そもそもデンゼル先生は自分がなんの目的でオーガスト・ウィルソンに会いに来てるのか聞かされていなかったので何を話したらいいのかもわかっていなかったそうだ。
オーガスト・ウィルソンの方もタバコをよく吸っていたけれども特にデンゼル先生に何かを尋ねてくるとかいうこともしなかったとか。そこでデンゼル先生はオーガスト・ウィルソンにどうやって戯曲を書くのかって尋ねたりして。それで終わり。
その数日後「フェンス」の戯曲が送られてきて (追記(12/17): 「フェンス」のシナリオがデンゼル先生に送られてきたのは2010年)、“演じたいか?プロデュースしたいか?監督したいか?“と尋ねられたってことは、オーガスト・ウィルソンは1日デンゼル先生とのんびり過ごすことでデンゼル先生の人柄を見極め、自分の作品を託すことに決めたということになる。
デンゼル先生はオーガスト・ウィルソンのほかの作品の映像化も10作品ほど委ねられているそうで、HBOでやることになりそうだとか。でもそれはデンゼル先生プロデュースするだけにとどまると思うと。
デンゼル先生がオーガスト・ウィルソンに直接あったのはその日1日だけ。
2005年の10月にオーガスト・ウィルソンは亡くなっているので、自分の作品をたくせる心から信頼できる人間を探していたにちがいない。 なんだか映画のエピソードのようなドラマチックな話しですよね。(追記(12/17) オーガスト・ウィルソンがデンゼル・ワシントンと直接会ったのは「Gem of the Decent」のキャスティング候補の1人だったという可能性もあるがデンゼル・ワシントン自身、その会合が誰によってセッティングされたもので何の目的だったのかは知らされていなかったとインタビューで語っている。キャスティング候補だった?というのもマネージャがそんなようなことを言っていたような気もしないでもないとデンゼル・ワシントン自身そのあたりのことはうろ覚えな感じか、実際よくわからないままだったという感じ。しかし、オーガスト・ウィルソンの死後デンゼル・ワシントンは10作品の映像化権を託されているので、エディ・マーフィに託した「フェンス」の映像化が難航していた様子から他に作品の映像化を託せる人間を探していたオーガスト・ウィルソンがデンゼル・ワシントンとのミーティングをセッティングしてもらった可能性も高い)
ところでこの映画、日本で未公開と知ってビックリ!
えー??? デンゼル先生主演映画なのに???
定年間近なサラリーマンのお父さんとかみたら絶対泣くよ!
あとお父さんと折り合いが合わずに音信不通になっちゃってる息子さんとか、直撃されてたまんないと思うな。
電話したくなると思うな。今度一杯どう?って感じで。
この映画でデンゼル先生の優しさを全身に浴びたら、いっぱい泣いて、それからちょっとすっきりして笑顔になれる人いっぱいいると思うんだけどなぁ。

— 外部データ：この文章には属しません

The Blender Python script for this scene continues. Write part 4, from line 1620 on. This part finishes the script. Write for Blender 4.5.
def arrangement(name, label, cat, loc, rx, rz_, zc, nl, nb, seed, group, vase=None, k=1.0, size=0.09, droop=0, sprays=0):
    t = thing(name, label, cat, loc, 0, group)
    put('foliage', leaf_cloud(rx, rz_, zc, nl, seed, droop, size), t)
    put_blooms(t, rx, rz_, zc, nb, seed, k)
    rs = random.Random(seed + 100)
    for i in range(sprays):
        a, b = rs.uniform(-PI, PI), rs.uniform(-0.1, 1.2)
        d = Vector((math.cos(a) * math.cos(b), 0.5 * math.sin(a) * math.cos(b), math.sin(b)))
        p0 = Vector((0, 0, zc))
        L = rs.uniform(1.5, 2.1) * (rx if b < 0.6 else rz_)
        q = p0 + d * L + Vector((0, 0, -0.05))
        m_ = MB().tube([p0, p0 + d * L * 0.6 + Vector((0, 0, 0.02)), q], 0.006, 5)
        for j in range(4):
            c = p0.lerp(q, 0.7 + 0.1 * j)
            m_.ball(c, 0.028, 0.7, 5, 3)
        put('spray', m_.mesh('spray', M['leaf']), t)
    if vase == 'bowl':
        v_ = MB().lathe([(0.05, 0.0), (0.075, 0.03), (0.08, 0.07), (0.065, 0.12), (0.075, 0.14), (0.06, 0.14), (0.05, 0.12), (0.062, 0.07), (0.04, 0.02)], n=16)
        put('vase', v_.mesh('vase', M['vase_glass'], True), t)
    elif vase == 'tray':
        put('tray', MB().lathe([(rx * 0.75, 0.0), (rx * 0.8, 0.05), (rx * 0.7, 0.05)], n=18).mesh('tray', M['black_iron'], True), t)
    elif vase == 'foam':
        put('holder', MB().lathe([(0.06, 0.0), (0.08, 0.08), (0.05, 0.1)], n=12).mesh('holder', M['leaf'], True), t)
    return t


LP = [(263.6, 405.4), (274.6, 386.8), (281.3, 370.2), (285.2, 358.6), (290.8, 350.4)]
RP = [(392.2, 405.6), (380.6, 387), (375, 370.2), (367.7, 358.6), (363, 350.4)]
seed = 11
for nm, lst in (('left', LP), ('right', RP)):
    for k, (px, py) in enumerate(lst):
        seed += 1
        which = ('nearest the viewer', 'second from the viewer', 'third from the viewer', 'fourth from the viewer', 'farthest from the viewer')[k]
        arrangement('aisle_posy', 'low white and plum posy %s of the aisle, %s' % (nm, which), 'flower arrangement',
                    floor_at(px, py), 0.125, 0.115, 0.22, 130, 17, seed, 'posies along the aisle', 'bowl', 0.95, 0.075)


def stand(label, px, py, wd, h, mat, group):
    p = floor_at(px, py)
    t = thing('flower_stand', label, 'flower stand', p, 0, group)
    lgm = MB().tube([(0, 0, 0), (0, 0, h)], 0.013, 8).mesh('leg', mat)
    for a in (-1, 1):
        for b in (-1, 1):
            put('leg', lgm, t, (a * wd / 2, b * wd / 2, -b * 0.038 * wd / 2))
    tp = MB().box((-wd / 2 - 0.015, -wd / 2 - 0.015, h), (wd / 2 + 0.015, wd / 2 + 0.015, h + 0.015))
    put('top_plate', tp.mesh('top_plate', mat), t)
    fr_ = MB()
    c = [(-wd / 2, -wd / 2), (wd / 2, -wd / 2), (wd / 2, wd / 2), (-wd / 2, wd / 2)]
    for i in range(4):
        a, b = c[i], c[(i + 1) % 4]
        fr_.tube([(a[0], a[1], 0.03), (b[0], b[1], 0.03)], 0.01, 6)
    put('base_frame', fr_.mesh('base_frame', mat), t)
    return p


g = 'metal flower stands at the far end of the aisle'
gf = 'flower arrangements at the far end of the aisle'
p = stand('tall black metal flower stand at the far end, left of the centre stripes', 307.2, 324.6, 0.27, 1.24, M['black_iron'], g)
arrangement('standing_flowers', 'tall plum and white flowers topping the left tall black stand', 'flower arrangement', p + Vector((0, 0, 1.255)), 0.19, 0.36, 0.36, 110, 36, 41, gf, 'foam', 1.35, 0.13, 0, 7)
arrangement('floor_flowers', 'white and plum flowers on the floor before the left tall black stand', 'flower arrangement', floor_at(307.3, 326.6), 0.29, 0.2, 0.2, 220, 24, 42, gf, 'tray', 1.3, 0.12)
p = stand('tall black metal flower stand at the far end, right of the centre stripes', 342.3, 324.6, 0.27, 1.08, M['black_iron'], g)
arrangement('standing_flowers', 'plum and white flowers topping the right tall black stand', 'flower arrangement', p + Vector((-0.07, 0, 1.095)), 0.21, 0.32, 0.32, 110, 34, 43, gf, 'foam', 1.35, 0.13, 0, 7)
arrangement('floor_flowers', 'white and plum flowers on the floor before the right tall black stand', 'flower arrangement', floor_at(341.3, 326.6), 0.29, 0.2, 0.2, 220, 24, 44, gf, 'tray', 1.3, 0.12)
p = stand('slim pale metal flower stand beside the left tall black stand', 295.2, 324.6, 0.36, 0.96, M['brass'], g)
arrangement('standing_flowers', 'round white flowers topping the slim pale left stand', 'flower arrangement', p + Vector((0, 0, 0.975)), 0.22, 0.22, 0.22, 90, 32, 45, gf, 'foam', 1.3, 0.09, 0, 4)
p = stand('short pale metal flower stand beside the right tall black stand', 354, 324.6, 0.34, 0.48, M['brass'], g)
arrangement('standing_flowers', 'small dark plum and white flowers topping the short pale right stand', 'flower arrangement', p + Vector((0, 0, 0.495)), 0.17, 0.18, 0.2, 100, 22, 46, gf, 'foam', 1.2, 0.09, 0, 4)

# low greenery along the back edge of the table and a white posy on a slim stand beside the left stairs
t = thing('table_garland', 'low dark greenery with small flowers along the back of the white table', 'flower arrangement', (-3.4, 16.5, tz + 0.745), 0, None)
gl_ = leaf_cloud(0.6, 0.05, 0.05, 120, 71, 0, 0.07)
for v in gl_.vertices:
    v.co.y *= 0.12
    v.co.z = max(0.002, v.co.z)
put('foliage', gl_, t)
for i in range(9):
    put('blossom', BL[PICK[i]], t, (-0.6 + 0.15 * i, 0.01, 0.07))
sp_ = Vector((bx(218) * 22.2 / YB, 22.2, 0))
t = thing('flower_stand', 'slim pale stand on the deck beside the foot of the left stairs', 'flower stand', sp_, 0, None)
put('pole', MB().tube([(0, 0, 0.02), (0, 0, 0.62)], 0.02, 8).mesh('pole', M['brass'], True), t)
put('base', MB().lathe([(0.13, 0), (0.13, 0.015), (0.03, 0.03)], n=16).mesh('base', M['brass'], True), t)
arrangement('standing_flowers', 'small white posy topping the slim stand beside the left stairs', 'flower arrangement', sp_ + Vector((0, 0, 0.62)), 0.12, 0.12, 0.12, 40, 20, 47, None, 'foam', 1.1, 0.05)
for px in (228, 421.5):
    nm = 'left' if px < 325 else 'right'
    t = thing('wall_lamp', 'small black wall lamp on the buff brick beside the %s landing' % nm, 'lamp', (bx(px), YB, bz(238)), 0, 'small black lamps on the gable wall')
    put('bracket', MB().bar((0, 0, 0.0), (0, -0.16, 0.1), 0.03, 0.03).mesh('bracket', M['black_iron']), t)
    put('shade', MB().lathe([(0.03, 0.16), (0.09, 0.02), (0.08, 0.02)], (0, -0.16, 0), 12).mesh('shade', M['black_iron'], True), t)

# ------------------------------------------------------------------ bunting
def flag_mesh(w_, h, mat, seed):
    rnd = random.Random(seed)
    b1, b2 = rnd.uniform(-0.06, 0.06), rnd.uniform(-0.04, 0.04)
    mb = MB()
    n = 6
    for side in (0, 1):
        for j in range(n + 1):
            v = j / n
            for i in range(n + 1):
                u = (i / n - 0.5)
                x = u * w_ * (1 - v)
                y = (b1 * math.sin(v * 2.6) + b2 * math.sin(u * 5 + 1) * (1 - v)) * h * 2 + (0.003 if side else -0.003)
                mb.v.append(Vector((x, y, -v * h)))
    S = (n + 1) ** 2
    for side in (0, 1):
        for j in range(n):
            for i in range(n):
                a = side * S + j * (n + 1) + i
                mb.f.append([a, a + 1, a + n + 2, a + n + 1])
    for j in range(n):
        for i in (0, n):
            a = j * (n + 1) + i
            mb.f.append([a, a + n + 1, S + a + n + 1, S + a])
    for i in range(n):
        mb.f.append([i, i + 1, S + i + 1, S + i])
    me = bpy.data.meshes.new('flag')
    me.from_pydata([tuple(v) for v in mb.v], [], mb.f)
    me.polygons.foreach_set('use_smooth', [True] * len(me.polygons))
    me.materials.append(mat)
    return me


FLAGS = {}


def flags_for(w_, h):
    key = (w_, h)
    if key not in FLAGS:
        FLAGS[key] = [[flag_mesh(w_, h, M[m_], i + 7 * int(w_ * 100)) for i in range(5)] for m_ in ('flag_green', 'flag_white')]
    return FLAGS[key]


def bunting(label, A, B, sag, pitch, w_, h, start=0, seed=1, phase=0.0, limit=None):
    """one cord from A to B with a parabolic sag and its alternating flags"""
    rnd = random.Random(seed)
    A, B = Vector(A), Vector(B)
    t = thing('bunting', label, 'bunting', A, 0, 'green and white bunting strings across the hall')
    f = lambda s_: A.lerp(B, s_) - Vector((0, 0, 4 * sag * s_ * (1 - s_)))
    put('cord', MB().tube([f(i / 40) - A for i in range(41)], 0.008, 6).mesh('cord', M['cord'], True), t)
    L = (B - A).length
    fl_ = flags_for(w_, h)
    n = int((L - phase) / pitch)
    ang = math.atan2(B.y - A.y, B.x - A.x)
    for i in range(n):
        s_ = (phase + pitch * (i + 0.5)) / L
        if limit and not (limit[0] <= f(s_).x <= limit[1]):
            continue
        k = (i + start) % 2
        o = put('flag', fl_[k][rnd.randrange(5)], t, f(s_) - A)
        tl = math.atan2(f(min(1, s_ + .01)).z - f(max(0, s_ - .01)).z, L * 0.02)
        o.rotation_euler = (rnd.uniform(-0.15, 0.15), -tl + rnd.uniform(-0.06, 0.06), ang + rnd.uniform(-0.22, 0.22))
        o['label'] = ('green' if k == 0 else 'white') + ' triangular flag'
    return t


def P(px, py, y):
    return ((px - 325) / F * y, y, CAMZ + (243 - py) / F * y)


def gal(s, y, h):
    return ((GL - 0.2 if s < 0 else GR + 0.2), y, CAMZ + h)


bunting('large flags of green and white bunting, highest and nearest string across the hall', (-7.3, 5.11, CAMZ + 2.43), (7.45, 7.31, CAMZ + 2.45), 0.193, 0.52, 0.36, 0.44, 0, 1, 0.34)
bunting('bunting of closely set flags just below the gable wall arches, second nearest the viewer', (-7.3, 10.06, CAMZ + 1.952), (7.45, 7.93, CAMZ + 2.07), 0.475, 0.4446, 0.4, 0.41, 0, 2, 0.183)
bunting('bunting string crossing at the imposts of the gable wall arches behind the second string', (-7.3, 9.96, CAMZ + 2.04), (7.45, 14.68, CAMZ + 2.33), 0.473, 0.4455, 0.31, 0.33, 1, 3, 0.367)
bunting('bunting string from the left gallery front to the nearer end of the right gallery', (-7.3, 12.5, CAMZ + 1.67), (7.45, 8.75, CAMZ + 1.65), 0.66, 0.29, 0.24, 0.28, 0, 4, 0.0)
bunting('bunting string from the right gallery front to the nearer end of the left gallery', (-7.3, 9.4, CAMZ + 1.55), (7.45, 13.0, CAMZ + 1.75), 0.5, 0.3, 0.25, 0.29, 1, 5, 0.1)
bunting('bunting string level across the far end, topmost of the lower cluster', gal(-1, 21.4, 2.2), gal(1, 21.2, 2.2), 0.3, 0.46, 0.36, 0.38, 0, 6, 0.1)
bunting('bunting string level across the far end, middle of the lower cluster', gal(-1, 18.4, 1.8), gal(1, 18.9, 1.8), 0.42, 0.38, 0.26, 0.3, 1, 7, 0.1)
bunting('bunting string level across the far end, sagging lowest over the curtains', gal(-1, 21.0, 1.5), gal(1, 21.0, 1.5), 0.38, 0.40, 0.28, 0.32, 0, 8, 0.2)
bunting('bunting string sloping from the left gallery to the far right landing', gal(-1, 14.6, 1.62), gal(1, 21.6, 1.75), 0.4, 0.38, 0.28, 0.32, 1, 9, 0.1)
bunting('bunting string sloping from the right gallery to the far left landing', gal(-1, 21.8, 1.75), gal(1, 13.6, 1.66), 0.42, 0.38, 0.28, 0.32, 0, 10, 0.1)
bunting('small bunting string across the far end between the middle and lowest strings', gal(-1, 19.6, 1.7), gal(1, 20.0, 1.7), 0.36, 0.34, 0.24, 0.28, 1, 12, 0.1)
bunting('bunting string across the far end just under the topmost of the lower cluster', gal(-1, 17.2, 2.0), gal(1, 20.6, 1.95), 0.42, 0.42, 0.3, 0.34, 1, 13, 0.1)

追記:この映画でトロイはしょっちゅう野球に例えて話すのだけれど、「スリーストライク法」とちょっと関係があるのかしらと思ったり。1990年に制定された法律なので、この原作にはその意図はなかっただろうけれども。トロイは自分は「ツーストライクからはじめるしかなかった」と。「スリーストライク法」は3回有罪判決を受けると自動的に終身刑になるというクリントン氏が大統領の時に制定されたものだけれど、「13th」というドキュメンタリーの中で「あの法律はまちがっていた」と後になってクリントン氏が公式の場で語っているという話がでてきて、ふとおもっただけなのですが。